begin SUPPLIED INFORMATION

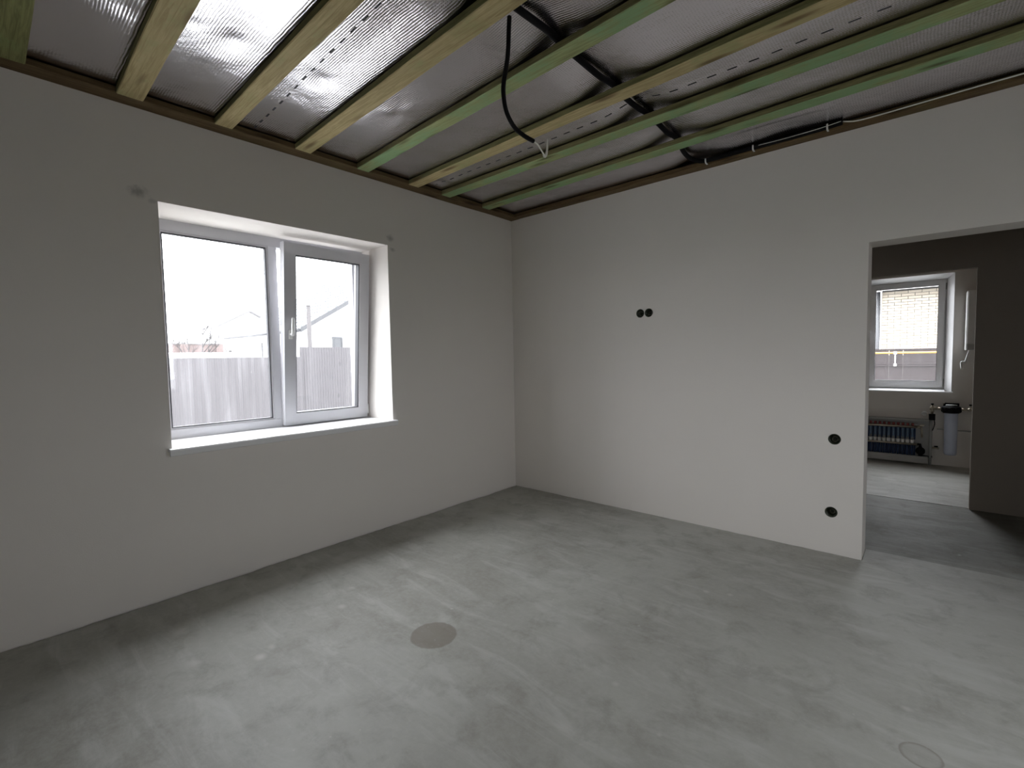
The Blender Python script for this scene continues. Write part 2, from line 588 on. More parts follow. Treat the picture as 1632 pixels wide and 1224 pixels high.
cut.mat = M_hall
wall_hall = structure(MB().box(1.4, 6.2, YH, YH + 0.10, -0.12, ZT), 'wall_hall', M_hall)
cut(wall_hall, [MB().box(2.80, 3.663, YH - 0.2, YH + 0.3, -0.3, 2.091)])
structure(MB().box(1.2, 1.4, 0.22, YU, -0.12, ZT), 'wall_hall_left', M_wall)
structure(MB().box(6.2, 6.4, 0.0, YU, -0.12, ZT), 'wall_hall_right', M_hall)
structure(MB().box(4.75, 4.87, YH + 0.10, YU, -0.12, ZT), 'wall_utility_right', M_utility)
cut.mat = M_utility
wall_utility = structure(MB().box(1.2, 6.4, YU, YU + 0.30, -0.12, ZT), 'wall_utility', M_utility)
W2I = (2.64, 3.502, 0.902, 2.250)        # the same opening at the window frame: the reveal is splayed
ro = MB()
qo = [(W2[0] - .04, W2[2]), (W2[1], W2[2]), (W2[1], W2[3]), (W2[0] - .04, W2[3])]
qi = [(W2I[0], W2I[2]), (W2I[1], W2I[2]), (W2I[1], W2I[3]), (W2I[0], W2I[3])]
ro.add([(x, YU, z) for x, z in qo] + [(x, YU + 0.12, z) for x, z in qi], [(0, 1, 2, 3), (7, 6, 5, 4), (0, 4, 5, 1), (1, 5, 6, 2), (2, 6, 7, 3), (3, 7, 4, 0)])
cut(wall_utility, [MB().box(W2I[0], W2I[1], YU + 0.1195, YU + 0.5, W2I[2], W2I[3]), ro,
                   MB().box(W2[0] - .04, W2[1], YU - 0.1, YU + 0.0005, W2[2], W2[3])])


def slab_floor(name, x0, x1, y0, y1, jag=True):
    """screed slab whose edge along the walls is uneven, with the dark joint under it"""
    def edge(a, b, fixed, axis, amp, base=0.003):
        n = max(2, int(abs(b - a) / 0.035))
        out = []
        for i in range(n):
            tt = a + (b - a) * i / n
            e = base + amp * max(0, noise.noise(Vector((tt * 3.1, fixed * 5, 0.3)))) + amp * 0.35 * random.random()
            out.append((tt, e))
        return out
    poly = []
    for tt, e in edge(x0, x1, y0, 'x', 0.004): poly.append((tt, y0 + e))
    for tt, e in edge(y0, y1, x1, 'y', 0.004): poly.append((x1 - e, tt))
    for tt, e in edge(x1, x0, y1, 'x', 0.016): poly.append((tt, y1 - e))
    for tt, e in edge(y1, y0, x0, 'y', 0.030, 0.009): poly.append((x0 + e, tt))
    return poly


# main-room floor and the hall floor are one slab; the utility slab meets it at a joint line
mb = MB()
mb.prism(slab_floor('floor', 0.0, XR, YF, -0.0), 'z', -0.06, 0.0)
floor = structure(mb, 'floor', M_floor)
mb = MB(); mb.prism([(3.074, -0.012), (4.246, -0.012), (4.246, 0.235), (3.074, 0.235)], 'z', -0.06, -0.0005)
structure(mb, 'floor_doorway', M_floor)
mb = MB(); mb.prism(slab_floor('floor', 1.4, 6.2, 0.22, 1.851), 'z', -0.06, -0.0008)
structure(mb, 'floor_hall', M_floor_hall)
mb = MB(); mb.prism(slab_floor('floor', 1.4, 4.75, 1.853, YU), 'z', -0.06, 0.0)
structure(mb, 'floor_utility', M_floor)
structure(MB().box(-0.02, 6.3, YF - 0.05, YU + 0.02, -0.12, -0.062), 'floor_underlay', M_dark)

# ================================================================== ceiling: deck, foil, ledger boards, joists
ceiling = structure(MB().box(-0.47, 6.4, YF - 0.3, YU + 0.3, ZT, ZT + 0.08), 'ceiling', M_dark)
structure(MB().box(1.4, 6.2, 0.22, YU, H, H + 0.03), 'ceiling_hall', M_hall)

# (right-hand edge at x=0.13, the same at x=2.3, width, material, label)
JOISTS = [
    (-3.635, -3.665, 0.115, M_olive, 'olive-green ceiling joist, first at the left edge of the picture'),
    (-3.180, -3.232, 0.118, M_tan, 'greyish tan ceiling joist, second from the left'),
    (-2.735, -2.776, 0.098, M_tan, 'tan ceiling joist with dark knots, third from the left'),
    (-2.236, -2.330, 0.112, M_tan, 'yellowish tan ceiling joist that the hanging conduit drops from'),
    (-1.785, -1.896, 0.100, M_green, 'green-stained ceiling joist just right of the hanging conduit'),
    (-1.312, -1.374, 0.100, M_tan, 'tan ceiling joist behind the hanging cable end'),
    (-0.960, -0.968, 0.100, M_green, 'green-stained ceiling joist, second from the back wall'),
    (-0.456, -0.515, 0.100, M_green, 'dark green ceiling joist nearest the back wall'),
    (-4.09, -4.13, 0.11, M_olive, None), (-4.54, -4.58, 0.11, M_tan, None), (-4.99, -5.03, 0.11, M_green, None),
    (-5.44, -5.48, 0.11, M_tan, None), (-5.90, -5.93, 0.11, M_green, None),
]
XC = 2.03  # where the conduit crosses


def jedge(j, x):
    return j[0] + (j[1] - j[0]) * (x - 0.13) / 2.17


# foil sheet stapled over the joists
nx, ny = 230, 300
xs = np.linspace(0.0, XR, nx)
ys = np.linspace(YF, 0.0, ny)
ZJ = H + TH - 0.004
DIMP = ((0.944, -3.002, .016, .085), (0.932, -2.573, .016, .085), (0.951, -3.154, .008, .04), (0.847, -3.379, .012, .07),
        (1.039, -2.094, -.010, .05), (0.929, -2.149, -.010, .06), (0.352, -1.144, -.012, .07), (0.25, -1.20, .010, .05),
        (0.95, -3.45, .012, .08), (0.94, -1.70, .008, .07))
vs = []
for i, x in enumerate(xs):
    for j, y in enumerate(ys):
        z = ZJ + 0.002
        # distance to the nearest joist -> gentle pillow between
        dmin = 9.0
        for q in JOISTS:
            e = jedge(q, x)
            dmin = min(dmin, max(0.0, y - e, (e - q[2]) - y))
        dmin = min(dmin, max(0.0, -0.09 - y) if y < 0 else 0)
        dmin = min(dmin, max(0.0, x - 0.12))
        k = min(1.0, dmin / 0.16)
        z += 0.010 * k * (0.4 + noise.noise(Vector((x * 1.3, y * 2.2, 1.7)))) + 0.0035 * k * noise.noise(Vector((x * 6, y * 5, 4.2)))
        z += 0.0012 * noise.noise(Vector((x * 22, y * 14, 9.1))) * k
        # the conduit pushes the foil up where it crosses the joists
        z += 0.034 * math.exp(-((x - XC) / 0.15) ** 2) * (1 if y > -2.55 else math.exp(-((y + 2.55) / 0.2) ** 2))
        for (dx, dy, amp, rr) in DIMP:
            d = math.hypot((x - dx) * 0.8, y - dy) / rr
            if d < 3:
                z += amp * math.exp(-d * 1.6)
        if 1.9 < x < 3.1 and y > -0.35:
            z += 0.010 * math.exp(-((x - 2.6) / 0.25) ** 2)
        vs.append((x, y, z))
fs = []
for i in range(nx - 1):
    for j in range(ny - 1):
        a = i * ny + j
        fs.append((a, a + 1, a + ny + 1, a + ny))
mb = MB(); mb.add(vs, fs, True)
foil_o = mb.build('foil_sheet', M_foil, ceiling)
foil_o['label'] = 'silver embossed foil with printed dashed lines between the joists'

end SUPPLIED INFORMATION

> [WHAT TO WORK ON]: Return only the lines running from the top of the data to the line that holds "ZT), 'wall_hall_right', M_hall)". Include both of those lines, but skip the pictures.

> [THE RESULT]:
The Blender Python script for this scene continues. Write part 2, from line 588 on. More parts follow. Treat the picture as 1632 pixels wide and 1224 pixels high.
cut.mat = M_hall
wall_hall = structure(MB().box(1.4, 6.2, YH, YH + 0.10, -0.12, ZT), 'wall_hall', M_hall)
cut(wall_hall, [MB().box(2.80, 3.663, YH - 0.2, YH + 0.3, -0.3, 2.091)])
structure(MB().box(1.2, 1.4, 0.22, YU, -0.12, ZT), 'wall_hall_left', M_wall)
structure(MB().box(6.2, 6.4, 0.0, YU, -0.12, ZT), 'wall_hall_right', M_hall)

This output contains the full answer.